(Goal) Write out, word for word, the first line of the data below and every line after it through the one containing "0], cap0=True, cap1=True)".

··· Provided data ···

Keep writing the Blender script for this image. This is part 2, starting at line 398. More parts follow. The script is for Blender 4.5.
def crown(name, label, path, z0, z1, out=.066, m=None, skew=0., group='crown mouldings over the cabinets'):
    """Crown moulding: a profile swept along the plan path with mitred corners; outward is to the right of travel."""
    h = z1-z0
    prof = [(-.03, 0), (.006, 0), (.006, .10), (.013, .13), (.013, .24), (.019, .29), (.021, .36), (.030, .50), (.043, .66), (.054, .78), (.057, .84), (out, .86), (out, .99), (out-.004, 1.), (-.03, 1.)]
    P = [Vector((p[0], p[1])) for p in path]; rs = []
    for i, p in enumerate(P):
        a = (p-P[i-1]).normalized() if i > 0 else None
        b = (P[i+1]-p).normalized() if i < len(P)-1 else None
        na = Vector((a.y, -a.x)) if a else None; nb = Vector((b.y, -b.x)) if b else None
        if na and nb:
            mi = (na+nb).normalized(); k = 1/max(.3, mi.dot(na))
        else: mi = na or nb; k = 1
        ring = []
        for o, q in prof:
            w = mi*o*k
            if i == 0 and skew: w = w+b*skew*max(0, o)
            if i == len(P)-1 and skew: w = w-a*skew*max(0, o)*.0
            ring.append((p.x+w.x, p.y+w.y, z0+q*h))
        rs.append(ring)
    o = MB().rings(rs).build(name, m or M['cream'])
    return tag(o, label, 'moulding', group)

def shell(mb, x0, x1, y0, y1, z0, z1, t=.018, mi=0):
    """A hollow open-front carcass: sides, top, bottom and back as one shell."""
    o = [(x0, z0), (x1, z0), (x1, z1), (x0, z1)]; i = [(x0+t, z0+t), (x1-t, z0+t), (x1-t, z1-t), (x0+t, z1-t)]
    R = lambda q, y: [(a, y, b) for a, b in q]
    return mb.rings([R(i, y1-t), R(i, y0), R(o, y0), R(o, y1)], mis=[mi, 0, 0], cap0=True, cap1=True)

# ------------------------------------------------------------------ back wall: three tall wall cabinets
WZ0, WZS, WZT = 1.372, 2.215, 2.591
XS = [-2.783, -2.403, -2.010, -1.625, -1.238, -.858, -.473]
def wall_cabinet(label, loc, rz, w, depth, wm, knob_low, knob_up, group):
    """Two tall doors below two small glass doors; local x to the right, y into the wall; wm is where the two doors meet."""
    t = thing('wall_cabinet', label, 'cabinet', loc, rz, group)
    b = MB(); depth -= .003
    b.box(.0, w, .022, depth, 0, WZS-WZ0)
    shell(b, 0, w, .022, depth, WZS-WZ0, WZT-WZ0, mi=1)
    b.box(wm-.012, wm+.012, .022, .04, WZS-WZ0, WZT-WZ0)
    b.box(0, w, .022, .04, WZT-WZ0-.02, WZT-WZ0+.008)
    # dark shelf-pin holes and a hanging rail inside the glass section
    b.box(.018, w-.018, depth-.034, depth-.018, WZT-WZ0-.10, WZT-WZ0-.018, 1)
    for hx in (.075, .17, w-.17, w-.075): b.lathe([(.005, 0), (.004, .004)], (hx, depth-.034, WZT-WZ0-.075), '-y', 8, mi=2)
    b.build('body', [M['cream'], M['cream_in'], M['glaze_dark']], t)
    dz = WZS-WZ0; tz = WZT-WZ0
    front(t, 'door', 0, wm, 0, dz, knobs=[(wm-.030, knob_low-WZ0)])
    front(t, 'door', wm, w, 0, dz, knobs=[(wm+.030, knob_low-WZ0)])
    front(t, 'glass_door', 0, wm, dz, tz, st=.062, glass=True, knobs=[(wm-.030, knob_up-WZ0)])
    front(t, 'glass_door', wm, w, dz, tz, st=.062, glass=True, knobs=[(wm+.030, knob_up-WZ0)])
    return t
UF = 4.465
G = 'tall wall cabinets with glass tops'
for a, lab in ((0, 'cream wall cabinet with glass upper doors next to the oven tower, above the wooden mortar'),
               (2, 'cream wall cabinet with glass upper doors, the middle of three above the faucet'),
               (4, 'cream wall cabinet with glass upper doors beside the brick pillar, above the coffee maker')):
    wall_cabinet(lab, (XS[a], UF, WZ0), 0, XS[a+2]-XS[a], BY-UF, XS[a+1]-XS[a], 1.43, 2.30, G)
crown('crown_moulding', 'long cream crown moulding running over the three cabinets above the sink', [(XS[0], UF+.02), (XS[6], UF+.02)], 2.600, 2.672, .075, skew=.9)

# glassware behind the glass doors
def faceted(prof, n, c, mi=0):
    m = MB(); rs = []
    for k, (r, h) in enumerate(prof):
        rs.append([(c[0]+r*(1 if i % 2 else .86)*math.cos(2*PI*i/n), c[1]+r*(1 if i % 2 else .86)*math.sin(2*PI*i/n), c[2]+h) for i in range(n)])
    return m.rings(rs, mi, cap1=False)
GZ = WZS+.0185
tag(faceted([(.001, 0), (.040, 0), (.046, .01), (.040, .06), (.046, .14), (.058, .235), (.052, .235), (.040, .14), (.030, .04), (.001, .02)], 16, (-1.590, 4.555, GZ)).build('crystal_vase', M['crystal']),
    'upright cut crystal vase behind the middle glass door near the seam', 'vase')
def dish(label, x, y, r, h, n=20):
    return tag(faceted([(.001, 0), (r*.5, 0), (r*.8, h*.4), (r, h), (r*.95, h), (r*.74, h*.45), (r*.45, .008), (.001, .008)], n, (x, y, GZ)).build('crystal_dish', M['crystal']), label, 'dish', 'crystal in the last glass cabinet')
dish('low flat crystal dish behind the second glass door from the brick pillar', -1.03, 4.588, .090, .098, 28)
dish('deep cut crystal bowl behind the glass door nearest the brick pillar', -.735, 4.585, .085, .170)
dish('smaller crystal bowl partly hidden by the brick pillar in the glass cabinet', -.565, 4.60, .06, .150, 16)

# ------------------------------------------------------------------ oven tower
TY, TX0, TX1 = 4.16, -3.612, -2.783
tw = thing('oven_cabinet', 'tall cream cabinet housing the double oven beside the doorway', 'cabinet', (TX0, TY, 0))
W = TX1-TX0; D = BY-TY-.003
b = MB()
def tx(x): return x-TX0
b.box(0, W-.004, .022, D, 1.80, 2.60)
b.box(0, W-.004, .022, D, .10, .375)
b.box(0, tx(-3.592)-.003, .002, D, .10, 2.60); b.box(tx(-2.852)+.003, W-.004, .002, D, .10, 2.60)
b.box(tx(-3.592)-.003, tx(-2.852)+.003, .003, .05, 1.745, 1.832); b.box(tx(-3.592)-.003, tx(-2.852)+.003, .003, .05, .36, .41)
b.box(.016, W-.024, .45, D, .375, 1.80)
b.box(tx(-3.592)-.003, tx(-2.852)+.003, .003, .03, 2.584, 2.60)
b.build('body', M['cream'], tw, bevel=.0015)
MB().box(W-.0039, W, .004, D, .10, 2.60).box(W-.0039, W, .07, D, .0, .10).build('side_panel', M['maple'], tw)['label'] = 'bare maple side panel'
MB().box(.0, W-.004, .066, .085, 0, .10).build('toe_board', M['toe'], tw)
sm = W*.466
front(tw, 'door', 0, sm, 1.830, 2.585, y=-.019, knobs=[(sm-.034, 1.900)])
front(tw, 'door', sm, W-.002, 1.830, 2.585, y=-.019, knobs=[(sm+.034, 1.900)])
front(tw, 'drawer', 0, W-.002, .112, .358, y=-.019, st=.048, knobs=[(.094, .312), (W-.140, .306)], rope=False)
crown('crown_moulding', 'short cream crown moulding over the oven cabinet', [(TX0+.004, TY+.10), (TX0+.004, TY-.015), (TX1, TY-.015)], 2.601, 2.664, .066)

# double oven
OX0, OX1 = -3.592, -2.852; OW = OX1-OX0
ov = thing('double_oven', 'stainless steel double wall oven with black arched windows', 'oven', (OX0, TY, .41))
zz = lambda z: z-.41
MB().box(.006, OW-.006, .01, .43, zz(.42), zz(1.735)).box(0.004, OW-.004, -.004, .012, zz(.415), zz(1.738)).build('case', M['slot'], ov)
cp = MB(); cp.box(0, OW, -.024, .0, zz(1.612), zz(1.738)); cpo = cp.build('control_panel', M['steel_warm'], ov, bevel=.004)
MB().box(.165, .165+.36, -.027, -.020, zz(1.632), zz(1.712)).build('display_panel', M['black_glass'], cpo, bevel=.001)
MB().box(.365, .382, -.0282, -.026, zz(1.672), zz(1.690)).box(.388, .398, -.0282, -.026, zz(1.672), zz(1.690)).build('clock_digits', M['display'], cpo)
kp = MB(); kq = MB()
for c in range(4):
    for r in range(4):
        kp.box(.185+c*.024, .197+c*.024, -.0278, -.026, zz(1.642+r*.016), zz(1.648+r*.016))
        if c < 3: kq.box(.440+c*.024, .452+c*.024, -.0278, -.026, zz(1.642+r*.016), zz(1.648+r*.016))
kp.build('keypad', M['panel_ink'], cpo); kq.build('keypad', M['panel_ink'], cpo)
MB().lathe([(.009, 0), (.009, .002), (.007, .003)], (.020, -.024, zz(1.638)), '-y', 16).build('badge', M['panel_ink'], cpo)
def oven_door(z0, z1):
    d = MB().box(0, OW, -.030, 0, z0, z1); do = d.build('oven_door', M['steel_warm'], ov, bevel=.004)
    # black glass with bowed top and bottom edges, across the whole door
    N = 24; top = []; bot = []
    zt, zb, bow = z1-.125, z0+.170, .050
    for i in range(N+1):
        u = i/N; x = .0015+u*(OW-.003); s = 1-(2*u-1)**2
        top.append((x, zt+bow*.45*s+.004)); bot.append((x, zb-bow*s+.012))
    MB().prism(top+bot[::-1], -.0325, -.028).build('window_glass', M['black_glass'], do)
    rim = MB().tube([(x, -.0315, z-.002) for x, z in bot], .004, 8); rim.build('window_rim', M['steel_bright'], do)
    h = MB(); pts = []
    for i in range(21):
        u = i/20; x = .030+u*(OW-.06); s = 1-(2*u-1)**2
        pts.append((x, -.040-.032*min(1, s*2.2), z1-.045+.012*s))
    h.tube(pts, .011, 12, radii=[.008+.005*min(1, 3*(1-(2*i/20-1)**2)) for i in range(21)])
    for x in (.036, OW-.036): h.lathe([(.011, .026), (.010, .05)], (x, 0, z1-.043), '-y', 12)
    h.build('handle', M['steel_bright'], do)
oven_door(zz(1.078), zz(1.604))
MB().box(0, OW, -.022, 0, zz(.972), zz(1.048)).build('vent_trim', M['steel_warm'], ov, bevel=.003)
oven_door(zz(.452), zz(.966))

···

(Output for this task)
Keep writing the Blender script for this image. This is part 2, starting at line 398. More parts follow. The script is for Blender 4.5.
def crown(name, label, path, z0, z1, out=.066, m=None, skew=0., group='crown mouldings over the cabinets'):
    """Crown moulding: a profile swept along the plan path with mitred corners; outward is to the right of travel."""
    h = z1-z0
    prof = [(-.03, 0), (.006, 0), (.006, .10), (.013, .13), (.013, .24), (.019, .29), (.021, .36), (.030, .50), (.043, .66), (.054, .78), (.057, .84), (out, .86), (out, .99), (out-.004, 1.), (-.03, 1.)]
    P = [Vector((p[0], p[1])) for p in path]; rs = []
    for i, p in enumerate(P):
        a = (p-P[i-1]).normalized() if i > 0 else None
        b = (P[i+1]-p).normalized() if i < len(P)-1 else None
        na = Vector((a.y, -a.x)) if a else None; nb = Vector((b.y, -b.x)) if b else None
        if na and nb:
            mi = (na+nb).normalized(); k = 1/max(.3, mi.dot(na))
        else: mi = na or nb; k = 1
        ring = []
        for o, q in prof:
            w = mi*o*k
            if i == 0 and skew: w = w+b*skew*max(0, o)
            if i == len(P)-1 and skew: w = w-a*skew*max(0, o)*.0
            ring.append((p.x+w.x, p.y+w.y, z0+q*h))
        rs.append(ring)
    o = MB().rings(rs).build(name, m or M['cream'])
    return tag(o, label, 'moulding', group)

def shell(mb, x0, x1, y0, y1, z0, z1, t=.018, mi=0):
    """A hollow open-front carcass: sides, top, bottom and back as one shell."""
    o = [(x0, z0), (x1, z0), (x1, z1), (x0, z1)]; i = [(x0+t, z0+t), (x1-t, z0+t), (x1-t, z1-t), (x0+t, z1-t)]
    R = lambda q, y: [(a, y, b) for a, b in q]
    return mb.rings([R(i, y1-t), R(i, y0), R(o, y0), R(o, y1)], mis=[mi, 0, 0], cap0=True, cap1=True)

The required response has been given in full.